La séance du jour est consacrée à la maîtrise de la tempera. Cette technique de peinture millénaire, fondée sur l’émulsion d’un jaune d’œuf avec un pigment et un peu d’eau, est plus que répandue à la Renaissance. Un siècle plus tard, Vermeer quant à lui, préfère déjà l’huile de lin au jaune d’oeuf. L’objectif des élèves, qui s’appliquent à peindre dans un joyeux brouhaha : représenter un citron, agrume récurrent dans les peintures hollandaises de la Renaissance et du siècle baroque. Les adolescents se sont d’ailleurs rendus au Rijksmuseum un peu plus tôt dans la matinée pour en étudier différentes représentations. « À cette époque, le citron était un agrume très cher et très convoité », détaille Lisouk à son auditoire attentif, une fois la séance de peinture terminée. « C’est un symbole des richesses d’Orient, que l’on retrouve également dans La Jeune Fille au verre de vin de Vermeer». Si ce dernier utilisait au XVIIe siècle une poudre jaune tirée du plomb d’étain, « cette matière est hautement toxique et interdite d’utilisation aujourd’hui », précise Lisouk. Qu’à cela ne tienne, les artistes amateurs usent aujourd’hui d’un pigment synthétique à la teinte similaire, broyé par les meules du moulin « De Kat ».
« L’idée derrière ces cours, c’est de prendre la pleine mesure de tout le processus de peindre, de la fabrication des pigments à l’application sur toile », avance-t-elle en remerciant les élèves qui rangent leur blouse.
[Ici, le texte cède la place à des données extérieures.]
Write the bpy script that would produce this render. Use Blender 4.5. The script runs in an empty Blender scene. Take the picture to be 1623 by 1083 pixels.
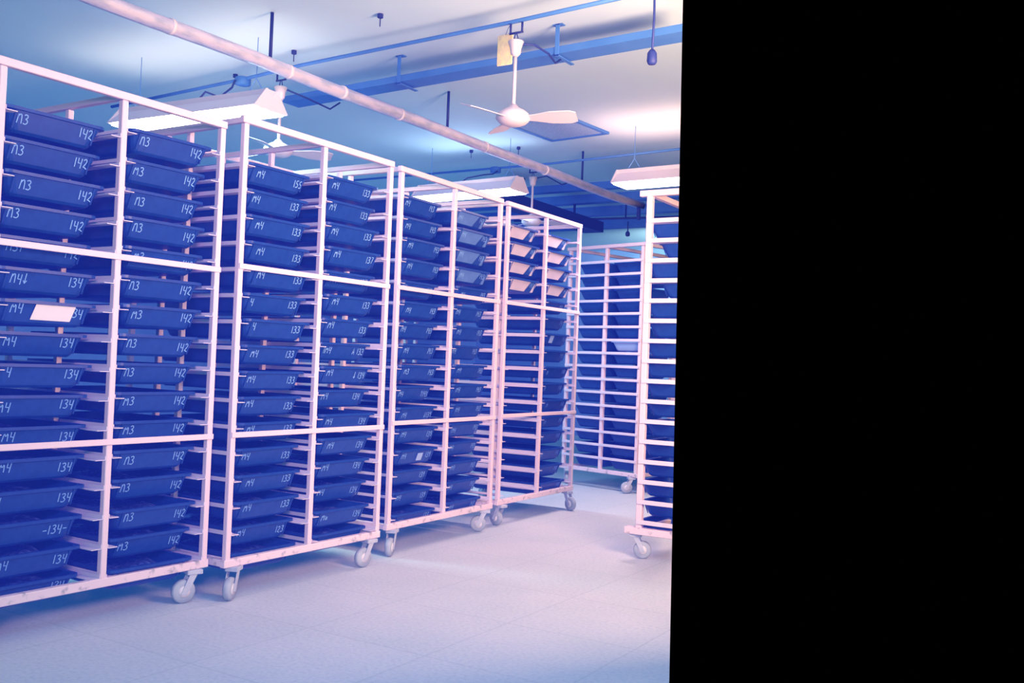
import bpy, bmesh, math, random
from mathutils import Vector, Matrix
random.seed(7)
C = bpy.context.scene.collection
PI = math.pi

# ------------------------------------------------------------------ materials
def lin(c):
    return tuple(((v/255)/12.92 if v/255 <= .04045 else ((v/255+.055)/1.055)**2.4) for v in c)
LIFT_RGB = (0.007, 0.016, 0.20)  # faint blue self-glow given to surfaces, lifts shade to navy
def mat(name, col, rough=.6, col2=None, scale=8, lo=.35, hi=.65, shade_lift=1.0, metal=0.0, spec=.4,
        bump=0, detail=5, stretch=None, lift_col=LIFT_RGB):
    m = bpy.data.materials.new(name); m.use_nodes = True
    nt = m.node_tree; N = nt.nodes; L = nt.links
    b = N['Principled BSDF']
    b.inputs['Roughness'].default_value = rough
    b.inputs['Metallic'].default_value = metal
    b.inputs['Specular IOR Level'].default_value = spec
    b.inputs['Emission Color'].default_value = (*lift_col, 1)
    b.inputs['Emission Strength'].default_value = shade_lift
    b.inputs['Base Color'].default_value = (*col, 1)
    if col2 is not None or bump:
        tc = N.new('ShaderNodeTexCoord'); mp = N.new('ShaderNodeMapping'); nz = N.new('ShaderNodeTexNoise')
        L.new(tc.outputs['Object'], mp.inputs['Vector']); L.new(mp.outputs['Vector'], nz.inputs['Vector'])
        if stretch: mp.inputs['Scale'].default_value = stretch
        nz.inputs['Scale'].default_value = scale; nz.inputs['Detail'].default_value = detail
        if col2 is not None:
            cr = N.new('ShaderNodeValToRGB')
            cr.color_ramp.elements[0].position = lo; cr.color_ramp.elements[1].position = hi
            cr.color_ramp.elements[0].color = (*col, 1); cr.color_ramp.elements[1].color = (*col2, 1)
            L.new(nz.outputs['Fac'], cr.inputs['Fac']); L.new(cr.outputs['Color'], b.inputs['Base Color'])
        if bump:
            bp = N.new('ShaderNodeBump'); bp.inputs['Strength'].default_value = bump; bp.inputs['Distance'].default_value = .01
            L.new(nz.outputs['Fac'], bp.inputs['Height']); L.new(bp.outputs['Normal'], b.inputs['Normal'])
    return m
def glow(name, col, s):
    m = bpy.data.materials.new(name); m.use_nodes = True
    b = m.node_tree.nodes['Principled BSDF']
    b.inputs['Base Color'].default_value = (.9, .85, .9, 1)
    b.inputs['Emission Color'].default_value = (*col, 1); b.inputs['Emission Strength'].default_value = s
    return m

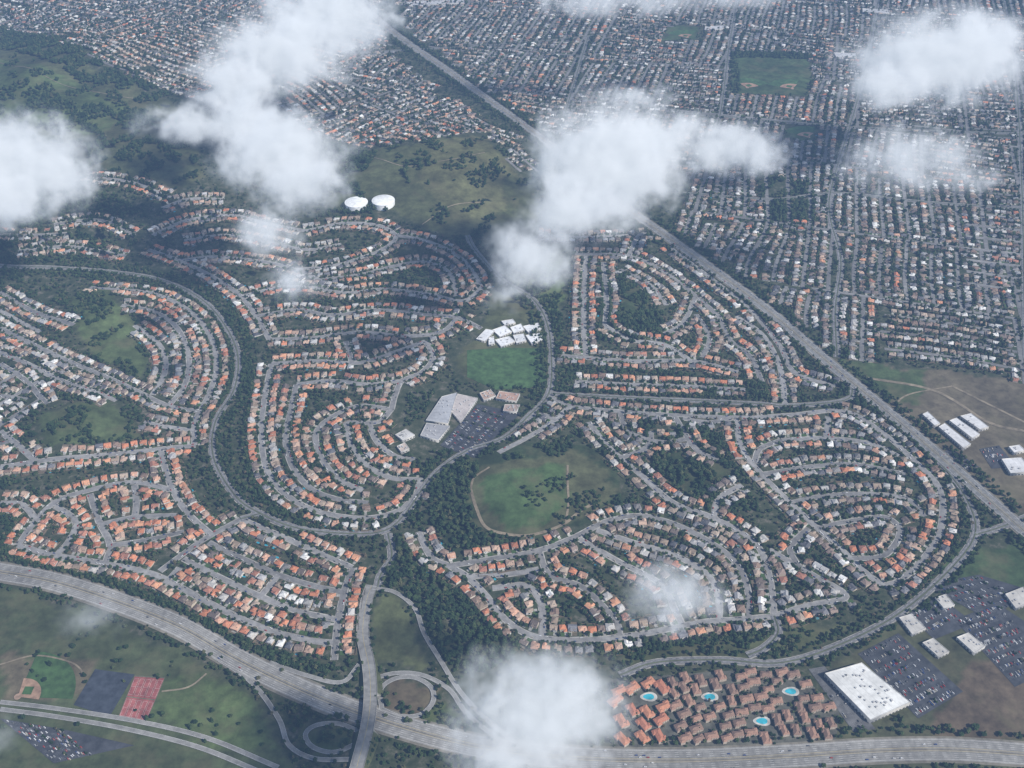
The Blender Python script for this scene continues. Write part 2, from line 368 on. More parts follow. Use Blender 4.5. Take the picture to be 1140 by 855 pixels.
mo.build('overpass_bridge',M_ROAD); mmark.build('road_markings',M_MARK)
# ------------------------------------------------------------------ house templates
class TP:
    def __init__(s): s.v=[];s.f=[];s.c=[];s.d=[]
    def quad(s,pts,cl,drape=0.0):
        n=len(s.v); s.v+=[tuple(p) for p in pts]; s.c+=[cl]*len(pts); s.d+=[drape]*len(pts)
        for k in range(1,len(pts)-1): s.f.append((n,n+k,n+k+1))
    def walls(s,cx,cy,w,d,h,z0=-2.5,cl=0):
        x0,x1,y0,y1=cx-w/2,cx+w/2,cy-d/2,cy+d/2; c=[(x0,y0),(x1,y0),(x1,y1),(x0,y1)]
        for i in range(4):
            a,b=c[i],c[(i+1)%4]; s.quad([(*a,z0),(*b,z0),(*b,h),(*a,h)],cl)
    def hip(s,cx,cy,w,d,h,rh,ov=.6):
        s.walls(cx,cy,w,d,h); W,D=w/2+ov,d/2+ov; i=min(W,D)*0.95
        e=[(cx-W,cy-D,h),(cx+W,cy-D,h),(cx+W,cy+D,h),(cx-W,cy+D,h)]
        if W>D: a=(cx-W+i,cy,h+rh); b=(cx+W-i,cy,h+rh); s.quad([e[0],e[1],b,a],1); s.quad([e[2],e[3],a,b],1); s.quad([e[3],e[0],a],1); s.quad([e[1],e[2],b],1)
        else: a=(cx,cy-D+i,h+rh); b=(cx,cy+D-i,h+rh); s.quad([e[1],e[2],b,a],1); s.quad([e[3],e[0],a,b],1); s.quad([e[0],e[1],a],1); s.quad([e[2],e[3],b],1)
    def gab(s,cx,cy,w,d,h,rh,along='y',ov=.5):
        s.walls(cx,cy,w,d,h); W,D=w/2+ov,d/2+ov
        if along=='y':
            a=(cx,cy-D,h+rh); b=(cx,cy+D,h+rh)
            s.quad([(cx+W,cy-D,h-.1),(cx+W,cy+D,h-.1),b,a],1); s.quad([(cx-W,cy+D,h-.1),(cx-W,cy-D,h-.1),a,b],1)
            for sg in(-1,1): s.quad([(cx-w/2,cy+sg*d/2,h),(cx+w/2,cy+sg*d/2,h),(cx,cy+sg*d/2,h+rh-.15)],0)
        else:
            a=(cx-W,cy,h+rh); b=(cx+W,cy,h+rh)
            s.quad([(cx-W,cy-D,h-.1),(cx+W,cy-D,h-.1),b,a],1); s.quad([(cx+W,cy+D,h-.1),(cx-W,cy+D,h-.1),a,b],1)
            for sg in(-1,1): s.quad([(cx+sg*w/2,cy-d/2,h),(cx+sg*w/2,cy+d/2,h),(cx+sg*w/2,cy,h+rh-.15)],0)
    def win(s,cx,y,z,w,h,cl=2):
        s.quad([(cx-w/2,y,z),(cx+w/2,y,z),(cx+w/2,y,z+h),(cx-w/2,y,z+h)],cl)
    def yard(s,gxx,pool=False):
        s.quad([(-8,-13.4,.36),(8,-13.4,.36),(8,-6,.36),(-8,-6,.36)],5,.36)
        s.quad([(gxx-2.7,-13.6,.42),(gxx+2.7,-13.6,.42),(gxx+2.7,-8,.42),(gxx-2.7,-8,.42)],4,.42)
        s.quad([(-8,6.5,.34),(8,6.5,.34),(8,15.5,.34),(-8,15.5,.34)],6,.34)
        s.quad([(-5,6.6,.40),(4,6.6,.40),(4,10,.40),(-5,10,.40)],7,.40)
        if pool:
            t=np.linspace(0,2*np.pi,11)[:-1]; s.quad([(1+3.8*math.cos(k),12.2+2.1*math.sin(k)*(1+.2*math.cos(k)),.48) for k in t],8,.48)
        for a,b in(((-8.1,15.6),(8.1,15.6)),((8.1,15.6),(8.1,4))): s.quad([(*a,0.2),(*b,0.2),(*b,2.0),(*a,2.0)],9)
    def arr(s): return np.array(s.v),np.array(s.f),np.array(s.c),np.array(s.d)
def T_a(sg,pool,two):
    t=TP(); h=5.6 if two else 3.1
    t.hip(0,1,13.2,12,h,2.6); t.gab(sg*3.4,-6.2,6.2,5.5,2.9,1.5)
    t.win(sg*3.4,-8.98,0,4.9,2.3,3); t.win(-sg*3.2,-5.04,.9,2.6,1.4)
    if two: 
        for x in(-4,0,4): t.win(x,-5.04,3.6,1.7,1.3); t.win(x,7.04,3.6,1.7,1.3)
    t.win(-2,7.04,.3,3,2.1); t.walls(-sg*4.5,3,.9,.9,h+3.2,h-1)
    t.yard(sg*3.4,pool); return t.arr()
def T_b(sg,pool,two):
    t=TP(); h=5.5 if two else 3.0
    t.gab(0,2,13.6,9.5,h,2.3,'x'); t.gab(sg*3.3,-4,6.6,8,h-.3,2.0,'y'); t.hip(-sg*3.6,-3.6,6,4,3.0,1.1)
    t.win(sg*3.3,-8.04,0,4.9,2.3,3); t.win(-sg*3.6,-5.64,.9,2.6,1.3)
    if two: t.win(sg*3.3,-8.04,3.3,2.2,1.2)
    for x in(-4,3.5): t.win(x,6.79,.9 if not two else 3.4,2.2,1.3)
    t.yard(sg*3.3,pool); return t.arr()
def T_c(sg,pool,two):
    t=TP(); h=5.7 if two else 3.2
    t.hip(-sg*1.5,2,9.5,11,h,2.4); t.hip(sg*4,-3,6.4,9,3.1,1.7); t.hip(sg*1.2,4,11,6.5,3.15,1.5)
    t.win(sg*4,-7.54,0,4.9,2.3,3)
    for x in(-4.5,-1): t.win(-sg*1.5+x*.6+1.5,-3.54,h-2.2,1.5,1.3)
    t.win(-2,7.54,h-2.2,2.4,1.3); t.yard(sg*4,pool); return t.arr()
TEM=[]
for fn in(T_a,T_b,T_c):
    for sg in(-1,1):
        for two in(0,1): TEM.append(fn(sg,False,two))
for fn,sg in((T_a,1),(T_b,-1)): TEM.append(fn(sg,True,1))
ORG=np.array([(0.54,0.22,0.12),(0.57,0.29,0.17),(0.46,0.19,0.11),(0.54,0.32,0.22),(0.40,0.19,0.13),(0.50,0.35,0.26)])
BRN=np.array([(0.24,0.17,0.13),(0.31,0.24,0.18),(0.18,0.145,0.125),(0.40,0.32,0.25),(0.27,0.205,0.17)])
GRY=np.array([(0.28,0.28,0.28),(0.17,0.17,0.18),(0.38,0.37,0.35),(0.50,0.48,0.45),(0.12,0.12,0.13),(0.66,0.65,0.62),(.22,.21,.20),(.45,.44,.43)])
PW={'A':(.80,.13,.07),'B':(.42,.32,.26),'C':(.35,.32,.33),'D':(.28,.36,.36),'E':(.32,.35,.33),'F':(.29,.35,.36),'H':(.07,.40,.53),'I':(.14,.36,.50),'J':(.22,.36,.42),'K':(.25,.37,.38),'L':(.92,.08,0)}
WAL=np.array([(0.55,0.48,0.38),(0.62,0.57,0.5),(0.48,0.40,0.32),(0.66,0.64,0.6),(0.5,0.42,0.38)])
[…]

Dans les arcanes de son moulin, Piet, au cœur du processus de la conception des couleurs qui créent les chefs d’œuvres, ne peut qu’acquiescer. Attention cependant. « On ne se prétend pas Vermeer juste en achetant 100 grammes de lapis-lazuli », s’esclaffe-t-il. « Au fond, ce n’est pas le pigment qui fait la différence ». Tout est dans le coup de pinceau.